Nei versi di Mereu: “Viviamo in tempi di tirannia, soprusi e carestia”…
E, in fine: “Adiosu, Nanni/ tenedi contu,/ faghe su surdu,/ ettad’a tontu”.
Ovvero: arrivederci, Nanni, pensaci, fai il sordo e fingi di non capire…
È l’atteggiamento che da sempre i dominati hanno avuto verso il Potere: fingersi stupidi, indossare la maschera di una falsa bonomia, ben sapendo dove sia il potere e quali siano i nemici ma, per ora, fingersi stupidi, anche a costo di sembrare intellettualmente e moralmente inferiori a chi comanda.

L'invettiva contro gli abusi e la corruzione del presente, unita alla constatazione che il mondo non può tornare indietro, esprime con amaro realismo che “Il mondo sta cambiando, così come era non sarà più”, ma sottintendono anche un invito all'impegno ed alla lotta per il futuro.
Quello che sembra solo all’apparenza un inno di rassegnato pessimismo è invece, a ben vedere, un invito a lottare perché le cose non restino tali , un impegno per un futuro diverso, migliore.
Lotte che non siano le rivolte anarchiche, dissennate e fini a se stesse come il banditismo, che Mereu non appoggiò mai.
Bisogna essere liberos, rispettados e uguales.
E dopo 150 anni queste 33 strofe suonano pesantemente attuali.
Non solo per l’Isola del vento

Nanneddu mio, così va il mondo: com’era un tempo non sarà più.
Viviamo in tempi di tirannia, soprusi e carestia.
Ora il popolo sbadiglia come un cane affamato, gridando a gran voce: «Vogliamo pane».
E noi, affamati, mangiamo pane di castagne, terra con ghiande.
La terra in fango riduce il povero, che non ha alimenti né casa.
...
Siamo assetati, alle fontane, lottando per l’acqua, sembriamo rane.
Peggio ancora, la fame bussa con forza ad ogni porta e non perdona.
Avvocatucci, laureati, a tasche vuote e spiantati.
nelle campagne mangiano more, come capre magre lungo le siepi.
Quando è affamata, la categoria degli avvocati vuoi che pensi a Beccaria?
Neanche per sogno, il problema è come soddisfare tanto appetito.
Quindi, messe da parte carta e matita, entra in ballo il “ruba ruba”.
Cambiano i colori del quadro, e l’uomo onesto diventa ladro.
I corvi scellerati a chi li lasci? Pieni di perfidia e imbroglioni.
Canaglia infame piena di boria, vuole lo scettro e il comando.
Ma non tornerà agli antichi tempi d’infamia e di intrighi.

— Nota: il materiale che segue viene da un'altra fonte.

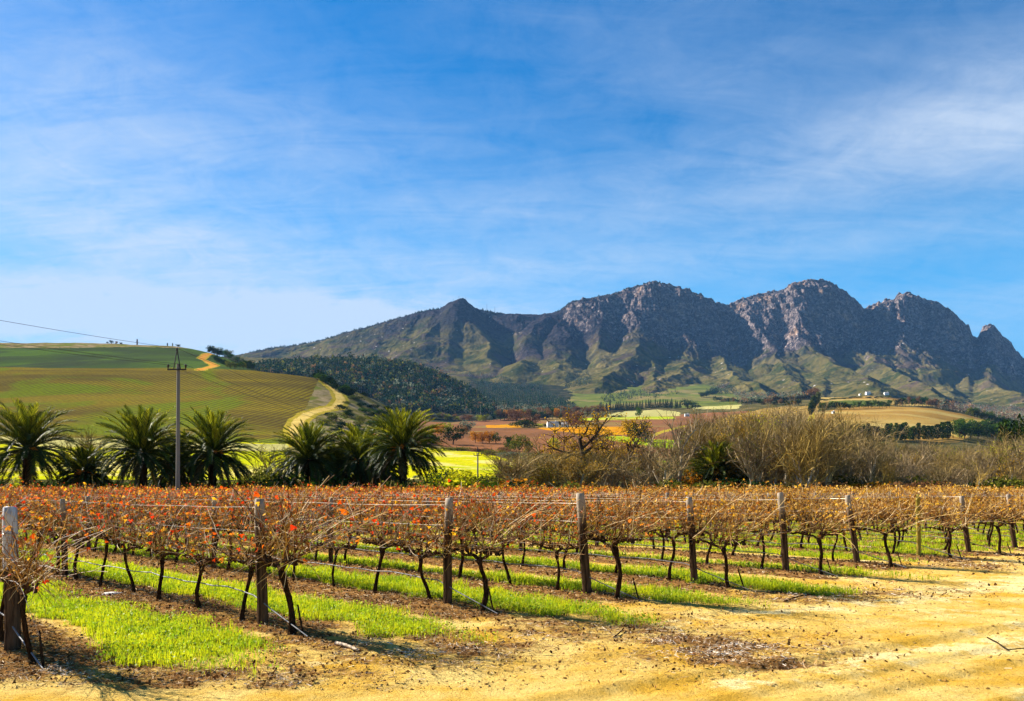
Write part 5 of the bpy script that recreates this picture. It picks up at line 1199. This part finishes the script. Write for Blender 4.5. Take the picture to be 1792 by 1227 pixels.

Litigano a Roma, l’ostacolo è grande; di ferro è la spada, di legno il bastone.
L’avvoltoio apostolo del Signore, si mostra santo, che impostore!
I suoi corvi scellerati e molesti sono la discordia degli uomini onesti.
E così tutti facciamo guerra per i pochi giorni di vita.
Se da sinistra la volti a destra vedi sempre la stessa minestra.
Scellerati, affamati, ladri, creiamo disordine e che nessuno si opponga.
Arrivederci, Nanni, rifletti su questo, fai il sordo e fingi di non capire.
Perchè, è chiaro, così va il mondo: com’era un tempo non sarà più.